[Direction]:
Every line in the listing below from the one with "were 2576x1252 pixels." through the one with "d = ray(px, py); return" is to be reproduced exactly, both ends included; leave out the rest.

[Extracted data]:
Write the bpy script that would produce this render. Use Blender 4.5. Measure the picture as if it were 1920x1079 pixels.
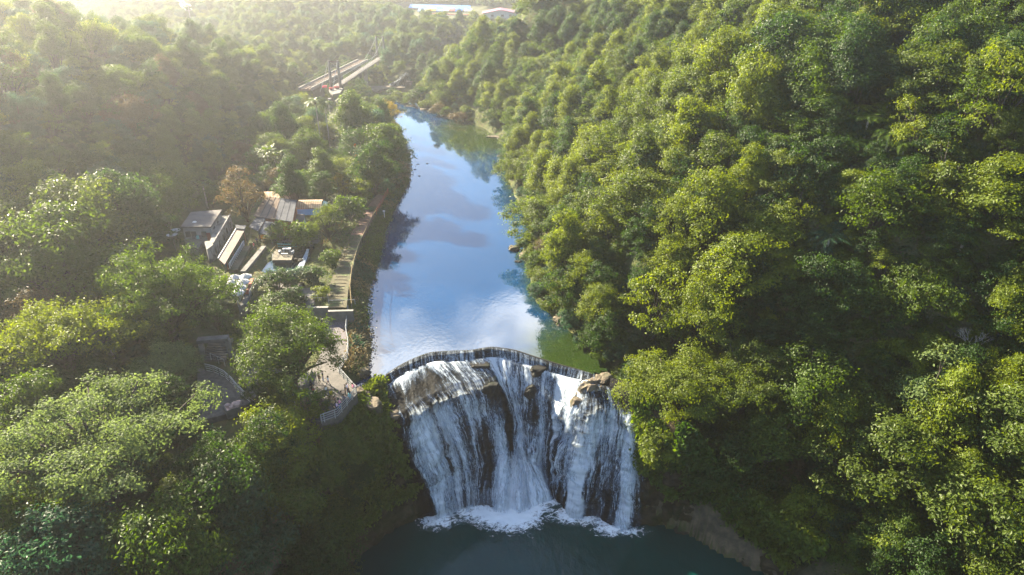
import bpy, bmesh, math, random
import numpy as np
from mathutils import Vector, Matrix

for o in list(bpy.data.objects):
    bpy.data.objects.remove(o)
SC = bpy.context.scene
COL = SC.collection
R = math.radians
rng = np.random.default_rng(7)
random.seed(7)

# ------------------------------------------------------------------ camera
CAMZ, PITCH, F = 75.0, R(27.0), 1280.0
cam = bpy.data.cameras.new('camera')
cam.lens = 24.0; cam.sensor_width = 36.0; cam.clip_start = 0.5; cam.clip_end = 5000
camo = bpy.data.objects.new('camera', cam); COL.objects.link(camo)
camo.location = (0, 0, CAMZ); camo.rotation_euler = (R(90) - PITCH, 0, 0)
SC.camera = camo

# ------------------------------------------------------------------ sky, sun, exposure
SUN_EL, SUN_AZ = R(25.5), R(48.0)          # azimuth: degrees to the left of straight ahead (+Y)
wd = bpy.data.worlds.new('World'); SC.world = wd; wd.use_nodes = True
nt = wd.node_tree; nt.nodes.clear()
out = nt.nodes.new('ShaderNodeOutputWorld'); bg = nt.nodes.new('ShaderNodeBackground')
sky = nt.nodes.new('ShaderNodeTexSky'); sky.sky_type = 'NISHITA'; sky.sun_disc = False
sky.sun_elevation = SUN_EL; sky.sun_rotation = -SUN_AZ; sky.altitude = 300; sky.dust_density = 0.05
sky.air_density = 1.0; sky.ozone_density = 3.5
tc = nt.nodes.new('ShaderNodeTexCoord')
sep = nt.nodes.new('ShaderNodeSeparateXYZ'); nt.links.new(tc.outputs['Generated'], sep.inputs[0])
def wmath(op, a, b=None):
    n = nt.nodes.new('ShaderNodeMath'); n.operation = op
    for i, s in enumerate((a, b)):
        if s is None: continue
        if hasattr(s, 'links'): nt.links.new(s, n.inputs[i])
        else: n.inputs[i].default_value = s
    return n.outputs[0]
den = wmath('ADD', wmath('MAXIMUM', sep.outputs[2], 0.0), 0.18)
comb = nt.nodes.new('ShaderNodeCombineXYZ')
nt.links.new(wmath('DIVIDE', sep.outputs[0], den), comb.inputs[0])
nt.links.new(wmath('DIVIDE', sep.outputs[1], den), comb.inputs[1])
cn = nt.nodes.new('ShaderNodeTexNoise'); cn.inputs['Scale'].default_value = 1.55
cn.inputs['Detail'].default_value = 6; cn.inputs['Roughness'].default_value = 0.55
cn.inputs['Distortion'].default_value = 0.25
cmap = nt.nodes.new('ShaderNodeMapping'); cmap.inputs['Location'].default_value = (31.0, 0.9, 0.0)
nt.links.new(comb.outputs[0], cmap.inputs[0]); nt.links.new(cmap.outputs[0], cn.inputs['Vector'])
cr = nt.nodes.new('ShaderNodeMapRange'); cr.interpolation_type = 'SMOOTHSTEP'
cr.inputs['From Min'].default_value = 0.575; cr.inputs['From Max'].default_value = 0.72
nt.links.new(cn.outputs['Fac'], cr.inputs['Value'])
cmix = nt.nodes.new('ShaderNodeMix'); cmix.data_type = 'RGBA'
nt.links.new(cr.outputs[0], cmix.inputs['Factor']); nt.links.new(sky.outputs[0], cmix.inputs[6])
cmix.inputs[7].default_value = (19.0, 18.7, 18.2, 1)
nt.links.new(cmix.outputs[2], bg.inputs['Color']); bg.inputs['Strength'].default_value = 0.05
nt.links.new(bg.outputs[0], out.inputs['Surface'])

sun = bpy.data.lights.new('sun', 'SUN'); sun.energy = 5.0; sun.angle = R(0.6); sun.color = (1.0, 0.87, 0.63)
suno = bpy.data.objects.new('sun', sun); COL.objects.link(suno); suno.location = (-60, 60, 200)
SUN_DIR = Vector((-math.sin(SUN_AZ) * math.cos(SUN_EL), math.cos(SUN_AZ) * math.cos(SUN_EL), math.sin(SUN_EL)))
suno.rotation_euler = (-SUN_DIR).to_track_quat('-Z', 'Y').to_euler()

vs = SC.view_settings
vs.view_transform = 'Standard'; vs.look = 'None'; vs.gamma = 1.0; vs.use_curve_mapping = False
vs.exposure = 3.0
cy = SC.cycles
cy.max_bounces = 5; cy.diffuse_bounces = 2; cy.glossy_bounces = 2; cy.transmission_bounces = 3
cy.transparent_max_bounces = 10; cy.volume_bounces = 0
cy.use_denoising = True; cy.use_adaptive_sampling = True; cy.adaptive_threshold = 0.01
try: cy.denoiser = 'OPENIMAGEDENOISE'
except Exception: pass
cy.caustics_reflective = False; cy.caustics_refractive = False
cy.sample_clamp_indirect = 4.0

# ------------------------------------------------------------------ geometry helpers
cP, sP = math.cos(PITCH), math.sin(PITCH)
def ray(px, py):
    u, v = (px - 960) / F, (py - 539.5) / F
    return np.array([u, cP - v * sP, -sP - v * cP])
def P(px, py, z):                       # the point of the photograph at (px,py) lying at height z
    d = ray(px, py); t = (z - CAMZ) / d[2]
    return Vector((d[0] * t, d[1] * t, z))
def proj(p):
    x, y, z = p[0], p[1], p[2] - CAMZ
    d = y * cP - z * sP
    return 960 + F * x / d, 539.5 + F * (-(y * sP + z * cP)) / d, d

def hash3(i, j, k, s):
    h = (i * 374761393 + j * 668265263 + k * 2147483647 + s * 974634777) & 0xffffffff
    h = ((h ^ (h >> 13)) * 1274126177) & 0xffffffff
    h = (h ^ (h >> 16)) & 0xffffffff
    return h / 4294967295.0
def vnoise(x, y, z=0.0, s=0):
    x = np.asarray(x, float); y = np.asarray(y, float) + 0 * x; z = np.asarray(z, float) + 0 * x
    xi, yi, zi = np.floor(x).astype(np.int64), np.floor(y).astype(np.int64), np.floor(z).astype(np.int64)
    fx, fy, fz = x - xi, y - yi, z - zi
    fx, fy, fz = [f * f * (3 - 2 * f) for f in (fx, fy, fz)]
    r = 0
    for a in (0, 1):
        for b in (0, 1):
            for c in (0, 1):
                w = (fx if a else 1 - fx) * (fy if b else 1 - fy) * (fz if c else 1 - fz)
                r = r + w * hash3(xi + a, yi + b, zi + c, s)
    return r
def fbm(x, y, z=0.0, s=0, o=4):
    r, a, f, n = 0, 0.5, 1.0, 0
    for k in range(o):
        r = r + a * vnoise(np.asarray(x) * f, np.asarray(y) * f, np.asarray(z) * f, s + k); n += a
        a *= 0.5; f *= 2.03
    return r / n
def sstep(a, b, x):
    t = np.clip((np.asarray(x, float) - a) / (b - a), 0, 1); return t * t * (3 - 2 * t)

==

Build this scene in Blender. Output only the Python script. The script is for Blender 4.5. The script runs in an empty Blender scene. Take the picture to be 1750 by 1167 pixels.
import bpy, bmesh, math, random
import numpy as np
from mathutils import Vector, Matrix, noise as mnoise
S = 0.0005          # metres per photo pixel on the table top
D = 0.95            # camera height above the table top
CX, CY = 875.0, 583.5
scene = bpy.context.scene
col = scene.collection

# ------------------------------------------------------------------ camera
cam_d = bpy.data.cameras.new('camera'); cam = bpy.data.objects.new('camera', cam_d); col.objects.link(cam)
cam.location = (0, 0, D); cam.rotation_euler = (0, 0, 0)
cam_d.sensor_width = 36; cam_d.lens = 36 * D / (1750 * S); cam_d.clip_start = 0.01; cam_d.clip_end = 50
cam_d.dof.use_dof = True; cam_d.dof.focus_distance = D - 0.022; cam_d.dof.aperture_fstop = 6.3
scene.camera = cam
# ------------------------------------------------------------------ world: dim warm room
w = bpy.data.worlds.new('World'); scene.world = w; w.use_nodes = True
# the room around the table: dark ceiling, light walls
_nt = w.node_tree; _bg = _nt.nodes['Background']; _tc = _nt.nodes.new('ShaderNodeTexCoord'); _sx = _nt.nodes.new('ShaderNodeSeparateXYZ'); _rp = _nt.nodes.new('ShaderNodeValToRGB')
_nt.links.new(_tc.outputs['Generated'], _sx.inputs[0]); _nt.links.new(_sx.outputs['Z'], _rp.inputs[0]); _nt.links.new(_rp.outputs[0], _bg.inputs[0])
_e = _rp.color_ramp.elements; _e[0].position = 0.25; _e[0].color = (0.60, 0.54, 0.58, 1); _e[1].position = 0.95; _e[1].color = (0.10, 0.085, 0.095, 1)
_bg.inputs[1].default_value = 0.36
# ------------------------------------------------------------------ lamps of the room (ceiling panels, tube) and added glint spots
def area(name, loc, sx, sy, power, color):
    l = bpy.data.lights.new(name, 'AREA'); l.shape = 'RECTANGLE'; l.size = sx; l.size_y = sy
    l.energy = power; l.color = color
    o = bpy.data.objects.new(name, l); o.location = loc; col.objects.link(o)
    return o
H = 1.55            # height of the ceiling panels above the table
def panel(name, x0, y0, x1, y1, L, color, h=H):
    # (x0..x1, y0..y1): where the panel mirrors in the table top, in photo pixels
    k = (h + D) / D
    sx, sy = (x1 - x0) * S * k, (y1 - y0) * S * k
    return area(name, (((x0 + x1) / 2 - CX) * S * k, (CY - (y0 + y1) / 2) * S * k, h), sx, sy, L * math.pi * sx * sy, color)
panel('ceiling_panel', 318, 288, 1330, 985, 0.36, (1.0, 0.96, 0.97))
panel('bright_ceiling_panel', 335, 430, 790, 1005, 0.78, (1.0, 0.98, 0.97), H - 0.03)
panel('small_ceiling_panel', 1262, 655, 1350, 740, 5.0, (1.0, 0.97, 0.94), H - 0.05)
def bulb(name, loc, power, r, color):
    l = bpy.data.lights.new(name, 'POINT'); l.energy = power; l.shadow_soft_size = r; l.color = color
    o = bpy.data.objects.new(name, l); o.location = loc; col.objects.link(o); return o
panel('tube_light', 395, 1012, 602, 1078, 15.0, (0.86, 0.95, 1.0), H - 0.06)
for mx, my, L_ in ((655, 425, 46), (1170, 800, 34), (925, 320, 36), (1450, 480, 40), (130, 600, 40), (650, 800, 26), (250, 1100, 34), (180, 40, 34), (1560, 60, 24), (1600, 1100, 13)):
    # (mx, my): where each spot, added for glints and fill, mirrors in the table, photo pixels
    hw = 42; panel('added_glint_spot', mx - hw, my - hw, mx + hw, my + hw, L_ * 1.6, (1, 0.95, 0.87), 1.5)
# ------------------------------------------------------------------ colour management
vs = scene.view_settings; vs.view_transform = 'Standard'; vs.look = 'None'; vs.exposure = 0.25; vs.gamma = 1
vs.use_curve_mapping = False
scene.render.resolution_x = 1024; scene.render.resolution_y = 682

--

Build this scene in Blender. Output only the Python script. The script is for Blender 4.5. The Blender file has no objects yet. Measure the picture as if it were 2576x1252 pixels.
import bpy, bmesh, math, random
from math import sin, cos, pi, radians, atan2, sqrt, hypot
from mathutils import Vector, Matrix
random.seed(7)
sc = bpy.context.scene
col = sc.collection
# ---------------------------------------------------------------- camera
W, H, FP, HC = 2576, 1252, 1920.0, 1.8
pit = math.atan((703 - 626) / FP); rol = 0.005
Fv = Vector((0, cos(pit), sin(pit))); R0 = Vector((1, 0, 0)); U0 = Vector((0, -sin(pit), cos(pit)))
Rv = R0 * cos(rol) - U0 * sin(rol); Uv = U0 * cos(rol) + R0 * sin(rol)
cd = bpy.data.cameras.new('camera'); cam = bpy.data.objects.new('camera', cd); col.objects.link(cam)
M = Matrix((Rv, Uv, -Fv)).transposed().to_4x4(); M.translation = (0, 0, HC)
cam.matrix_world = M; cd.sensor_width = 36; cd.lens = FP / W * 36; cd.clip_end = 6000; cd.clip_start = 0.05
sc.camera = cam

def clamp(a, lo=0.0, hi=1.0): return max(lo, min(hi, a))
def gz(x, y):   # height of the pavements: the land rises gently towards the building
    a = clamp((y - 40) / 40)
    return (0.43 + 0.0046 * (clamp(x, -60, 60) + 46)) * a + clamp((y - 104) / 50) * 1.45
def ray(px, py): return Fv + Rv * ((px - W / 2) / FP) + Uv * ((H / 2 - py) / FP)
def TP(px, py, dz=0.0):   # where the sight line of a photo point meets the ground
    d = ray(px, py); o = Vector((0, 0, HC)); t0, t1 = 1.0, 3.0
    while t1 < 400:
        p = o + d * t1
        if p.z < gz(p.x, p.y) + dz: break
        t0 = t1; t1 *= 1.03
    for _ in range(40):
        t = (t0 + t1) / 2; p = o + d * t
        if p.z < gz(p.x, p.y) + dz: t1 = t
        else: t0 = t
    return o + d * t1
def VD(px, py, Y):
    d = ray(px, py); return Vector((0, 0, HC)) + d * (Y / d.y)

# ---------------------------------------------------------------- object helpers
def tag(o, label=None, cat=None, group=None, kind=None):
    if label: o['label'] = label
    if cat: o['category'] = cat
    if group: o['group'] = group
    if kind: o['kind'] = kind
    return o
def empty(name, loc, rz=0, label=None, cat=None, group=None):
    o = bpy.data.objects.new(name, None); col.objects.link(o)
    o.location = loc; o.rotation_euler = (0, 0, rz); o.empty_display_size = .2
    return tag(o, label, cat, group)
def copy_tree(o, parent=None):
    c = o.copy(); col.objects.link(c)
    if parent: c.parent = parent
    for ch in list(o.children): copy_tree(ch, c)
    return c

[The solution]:
Build this scene in Blender. Output only the Python script. The script is for Blender 4.5. The Blender file has no objects yet. Measure the picture as if it were 2576x1252 pixels.
import bpy, bmesh, math, random
from math import sin, cos, pi, radians, atan2, sqrt, hypot
from mathutils import Vector, Matrix
random.seed(7)
sc = bpy.context.scene
col = sc.collection
# ---------------------------------------------------------------- camera
W, H, FP, HC = 2576, 1252, 1920.0, 1.8
pit = math.atan((703 - 626) / FP); rol = 0.005
Fv = Vector((0, cos(pit), sin(pit))); R0 = Vector((1, 0, 0)); U0 = Vector((0, -sin(pit), cos(pit)))
Rv = R0 * cos(rol) - U0 * sin(rol); Uv = U0 * cos(rol) + R0 * sin(rol)
cd = bpy.data.cameras.new('camera'); cam = bpy.data.objects.new('camera', cd); col.objects.link(cam)
M = Matrix((Rv, Uv, -Fv)).transposed().to_4x4(); M.translation = (0, 0, HC)
cam.matrix_world = M; cd.sensor_width = 36; cd.lens = FP / W * 36; cd.clip_end = 6000; cd.clip_start = 0.05
sc.camera = cam

def clamp(a, lo=0.0, hi=1.0): return max(lo, min(hi, a))
def gz(x, y):   # height of the pavements: the land rises gently towards the building
    a = clamp((y - 40) / 40)
    return (0.43 + 0.0046 * (clamp(x, -60, 60) + 46)) * a + clamp((y - 104) / 50) * 1.45
def ray(px, py): return Fv + Rv * ((px - W / 2) / FP) + Uv * ((H / 2 - py) / FP)
def TP(px, py, dz=0.0):   # where the sight line of a photo point meets the ground
    d = ray(px, py); o = Vector((0, 0, HC)); t0, t1 = 1.0, 3.0
    while t1 < 400:
        p = o + d * t1
        if p.z < gz(p.x, p.y) + dz: break
        t0 = t1; t1 *= 1.03
    for _ in range(40):
        t = (t0 + t1) / 2; p = o + d * t
        if p.z < gz(p.x, p.y) + dz: t1 = t
        else: t0 = t
    return o + d * t1
def VD(px, py, Y):
    d = ray(px, py); return Vector((0, 0, HC)) + d * (Y / d.y)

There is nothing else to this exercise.